Posted on in Dealing with the Police

In 1981, the United States Supreme Court ruled that officers have the authority to detain people without suspicion of criminal activity during the execution of a search warrant at a residence.

The 1981 ruling was based on the concepts of officer safety and to keep a person from fleeing during a raid. However, the high court provided more clarification to the scope of the constitutional authority law enforcement has in detaining people without suspicion during a raid in a ruling handed down Tuesday.

The justices voted six to three limiting the authority of police to detain a person related to a search to the immediate vicinity of the location identified in the search warrant. Generally, law enforcement is not entitled under our Constitution to unreasonably detain a person without a basis to suspect the person of criminal activity.

In 2005, a man left an apartment with a friend.
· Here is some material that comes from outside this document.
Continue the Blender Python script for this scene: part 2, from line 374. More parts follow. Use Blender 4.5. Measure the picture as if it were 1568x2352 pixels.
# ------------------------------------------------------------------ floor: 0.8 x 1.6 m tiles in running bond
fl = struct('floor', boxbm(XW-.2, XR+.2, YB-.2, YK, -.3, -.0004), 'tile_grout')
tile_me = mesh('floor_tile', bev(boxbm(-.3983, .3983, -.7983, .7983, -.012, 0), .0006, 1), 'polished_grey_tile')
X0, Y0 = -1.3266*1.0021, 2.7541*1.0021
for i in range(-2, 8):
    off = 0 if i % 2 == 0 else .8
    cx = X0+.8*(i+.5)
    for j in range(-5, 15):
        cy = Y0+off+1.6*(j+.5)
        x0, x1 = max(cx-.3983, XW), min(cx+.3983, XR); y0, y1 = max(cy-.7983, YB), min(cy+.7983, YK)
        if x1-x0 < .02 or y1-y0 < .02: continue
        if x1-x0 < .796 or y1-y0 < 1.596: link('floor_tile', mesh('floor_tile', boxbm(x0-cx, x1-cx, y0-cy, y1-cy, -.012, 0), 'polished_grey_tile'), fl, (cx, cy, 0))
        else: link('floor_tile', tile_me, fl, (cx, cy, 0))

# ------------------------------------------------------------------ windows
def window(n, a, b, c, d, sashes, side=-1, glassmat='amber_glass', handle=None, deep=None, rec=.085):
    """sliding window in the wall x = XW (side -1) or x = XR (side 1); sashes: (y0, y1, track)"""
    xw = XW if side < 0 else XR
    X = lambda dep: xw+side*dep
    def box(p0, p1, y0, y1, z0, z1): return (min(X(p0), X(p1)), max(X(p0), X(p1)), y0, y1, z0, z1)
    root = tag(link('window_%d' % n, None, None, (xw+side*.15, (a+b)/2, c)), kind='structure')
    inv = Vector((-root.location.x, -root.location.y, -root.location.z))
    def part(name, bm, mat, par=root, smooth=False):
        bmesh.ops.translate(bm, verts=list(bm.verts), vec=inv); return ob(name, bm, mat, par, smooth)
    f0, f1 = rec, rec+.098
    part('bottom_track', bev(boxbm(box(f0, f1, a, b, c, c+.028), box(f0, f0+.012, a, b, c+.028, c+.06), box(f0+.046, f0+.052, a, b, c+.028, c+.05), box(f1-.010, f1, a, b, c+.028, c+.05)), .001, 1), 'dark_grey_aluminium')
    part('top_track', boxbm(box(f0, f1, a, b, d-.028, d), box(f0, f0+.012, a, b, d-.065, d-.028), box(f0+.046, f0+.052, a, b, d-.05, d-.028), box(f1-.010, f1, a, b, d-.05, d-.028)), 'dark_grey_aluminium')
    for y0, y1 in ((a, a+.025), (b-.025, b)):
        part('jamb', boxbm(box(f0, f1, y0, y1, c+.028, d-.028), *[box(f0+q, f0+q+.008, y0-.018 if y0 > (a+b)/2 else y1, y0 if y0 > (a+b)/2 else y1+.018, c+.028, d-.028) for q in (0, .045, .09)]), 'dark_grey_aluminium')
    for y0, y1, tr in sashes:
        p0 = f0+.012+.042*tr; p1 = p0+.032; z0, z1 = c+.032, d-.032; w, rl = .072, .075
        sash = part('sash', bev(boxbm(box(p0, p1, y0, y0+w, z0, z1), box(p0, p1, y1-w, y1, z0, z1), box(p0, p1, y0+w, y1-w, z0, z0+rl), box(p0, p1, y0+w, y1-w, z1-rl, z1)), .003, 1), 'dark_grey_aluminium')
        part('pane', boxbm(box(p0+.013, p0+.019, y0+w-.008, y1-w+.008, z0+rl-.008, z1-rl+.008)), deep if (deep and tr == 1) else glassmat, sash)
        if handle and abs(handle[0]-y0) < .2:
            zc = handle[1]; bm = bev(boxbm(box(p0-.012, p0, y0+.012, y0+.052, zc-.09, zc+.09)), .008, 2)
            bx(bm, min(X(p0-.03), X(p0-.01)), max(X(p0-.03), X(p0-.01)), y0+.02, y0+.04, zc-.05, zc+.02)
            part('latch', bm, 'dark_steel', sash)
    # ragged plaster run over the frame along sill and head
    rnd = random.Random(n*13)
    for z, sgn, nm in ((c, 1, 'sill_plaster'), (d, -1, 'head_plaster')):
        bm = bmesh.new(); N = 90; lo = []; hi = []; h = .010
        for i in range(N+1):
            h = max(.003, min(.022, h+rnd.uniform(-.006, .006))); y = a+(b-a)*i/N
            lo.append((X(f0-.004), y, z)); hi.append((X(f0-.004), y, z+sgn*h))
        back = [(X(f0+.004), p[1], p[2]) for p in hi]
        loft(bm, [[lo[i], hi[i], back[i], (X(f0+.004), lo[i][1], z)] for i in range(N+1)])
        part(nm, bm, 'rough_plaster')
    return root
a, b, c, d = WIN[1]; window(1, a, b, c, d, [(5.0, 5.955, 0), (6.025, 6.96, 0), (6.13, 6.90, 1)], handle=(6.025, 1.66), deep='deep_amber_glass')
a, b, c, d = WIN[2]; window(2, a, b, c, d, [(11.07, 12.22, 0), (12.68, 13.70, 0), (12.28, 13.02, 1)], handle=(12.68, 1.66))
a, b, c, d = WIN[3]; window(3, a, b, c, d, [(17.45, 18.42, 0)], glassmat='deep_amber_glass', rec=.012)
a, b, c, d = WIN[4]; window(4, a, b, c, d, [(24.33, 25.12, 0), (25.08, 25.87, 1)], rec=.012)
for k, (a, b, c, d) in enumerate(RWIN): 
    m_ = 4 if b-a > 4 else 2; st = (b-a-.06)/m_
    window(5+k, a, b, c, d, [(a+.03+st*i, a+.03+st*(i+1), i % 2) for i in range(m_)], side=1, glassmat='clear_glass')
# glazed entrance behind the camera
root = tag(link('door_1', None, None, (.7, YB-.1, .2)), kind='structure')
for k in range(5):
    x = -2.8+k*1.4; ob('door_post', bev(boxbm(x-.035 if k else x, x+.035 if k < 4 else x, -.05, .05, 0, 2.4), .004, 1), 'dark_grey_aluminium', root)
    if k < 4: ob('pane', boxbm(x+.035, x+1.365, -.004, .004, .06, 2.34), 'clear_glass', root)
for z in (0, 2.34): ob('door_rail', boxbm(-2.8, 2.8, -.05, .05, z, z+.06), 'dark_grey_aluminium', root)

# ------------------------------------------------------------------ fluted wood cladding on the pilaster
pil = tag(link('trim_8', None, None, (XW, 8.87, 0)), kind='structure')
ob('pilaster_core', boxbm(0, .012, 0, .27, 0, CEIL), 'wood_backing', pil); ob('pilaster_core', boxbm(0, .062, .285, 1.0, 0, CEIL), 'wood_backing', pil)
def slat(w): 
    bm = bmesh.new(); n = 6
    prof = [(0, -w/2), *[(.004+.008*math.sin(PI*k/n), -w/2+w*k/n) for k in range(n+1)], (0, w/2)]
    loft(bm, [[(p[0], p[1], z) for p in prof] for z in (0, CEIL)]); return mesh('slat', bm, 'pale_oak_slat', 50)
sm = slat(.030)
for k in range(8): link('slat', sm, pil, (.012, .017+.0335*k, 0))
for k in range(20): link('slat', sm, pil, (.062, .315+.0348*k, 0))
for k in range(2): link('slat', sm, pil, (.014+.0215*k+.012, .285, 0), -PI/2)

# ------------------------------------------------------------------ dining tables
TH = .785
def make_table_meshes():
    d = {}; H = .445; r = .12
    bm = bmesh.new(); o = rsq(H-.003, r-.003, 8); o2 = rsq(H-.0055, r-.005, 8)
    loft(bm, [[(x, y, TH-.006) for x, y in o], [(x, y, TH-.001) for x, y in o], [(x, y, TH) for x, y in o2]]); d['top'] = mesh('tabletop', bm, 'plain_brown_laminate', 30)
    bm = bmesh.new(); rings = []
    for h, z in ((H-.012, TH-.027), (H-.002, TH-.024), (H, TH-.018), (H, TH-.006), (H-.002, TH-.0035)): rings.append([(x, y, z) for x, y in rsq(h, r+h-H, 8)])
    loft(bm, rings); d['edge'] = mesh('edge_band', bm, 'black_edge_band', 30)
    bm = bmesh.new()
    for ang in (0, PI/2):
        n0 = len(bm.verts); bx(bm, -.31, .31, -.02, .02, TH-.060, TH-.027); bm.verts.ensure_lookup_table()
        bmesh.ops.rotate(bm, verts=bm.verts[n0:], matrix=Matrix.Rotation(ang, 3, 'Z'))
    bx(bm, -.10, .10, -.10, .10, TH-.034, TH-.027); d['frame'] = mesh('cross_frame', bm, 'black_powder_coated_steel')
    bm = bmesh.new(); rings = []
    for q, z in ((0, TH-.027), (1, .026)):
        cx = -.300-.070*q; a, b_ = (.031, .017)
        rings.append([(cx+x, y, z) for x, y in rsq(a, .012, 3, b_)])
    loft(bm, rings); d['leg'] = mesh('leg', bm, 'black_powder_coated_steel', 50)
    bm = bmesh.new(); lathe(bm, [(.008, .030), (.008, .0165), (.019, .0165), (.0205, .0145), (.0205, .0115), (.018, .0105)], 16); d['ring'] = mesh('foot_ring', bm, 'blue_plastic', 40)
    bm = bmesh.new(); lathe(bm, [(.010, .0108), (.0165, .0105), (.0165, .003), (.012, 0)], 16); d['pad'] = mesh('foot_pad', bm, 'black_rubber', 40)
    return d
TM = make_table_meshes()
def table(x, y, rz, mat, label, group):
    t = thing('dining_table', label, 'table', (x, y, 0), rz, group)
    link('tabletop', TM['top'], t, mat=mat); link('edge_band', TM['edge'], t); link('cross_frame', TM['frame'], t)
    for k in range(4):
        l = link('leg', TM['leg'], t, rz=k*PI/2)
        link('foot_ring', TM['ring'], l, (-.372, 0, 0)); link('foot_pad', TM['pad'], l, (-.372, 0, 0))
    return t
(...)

Law enforcement was about to raid the apartment to search for a gun. But the two men got in a car and left the building before police entered with a warrant. The men did not know that police intended to search the home. 

 

An officer followed the men after they drove away and made a traffic stop some time later --nearly a mile from the apartment. However, police claimed that the so-called traffic stop was related to the search warrant about a mile away, and apparently not based upon some current traffic offense or other suspicion of criminal activity.

Police seized car keys from one man and found a key on the ring that matched the door to the apartment where police were conducting the raid. The defendant apparently did not challenge the legality of the warrant or the apartment search, but argued that his seizure away from the vicinity of the raid was unlawful and sought to have the key thrown out, which prosecutors used to link him to the apartment. Police seized drugs and a weapon from the apartment and the man was charged with several felonies.

The high court ruled Tuesday in favor of the defendant. The court ruled the authority to detain people without suspicion and incident to the execution of a search warrant is limited to the immediate vicinity of the search. Because the man was detained about a mile away, the court did not further define the immediate vicinity of the search. The individual case was sent back to the lower courts.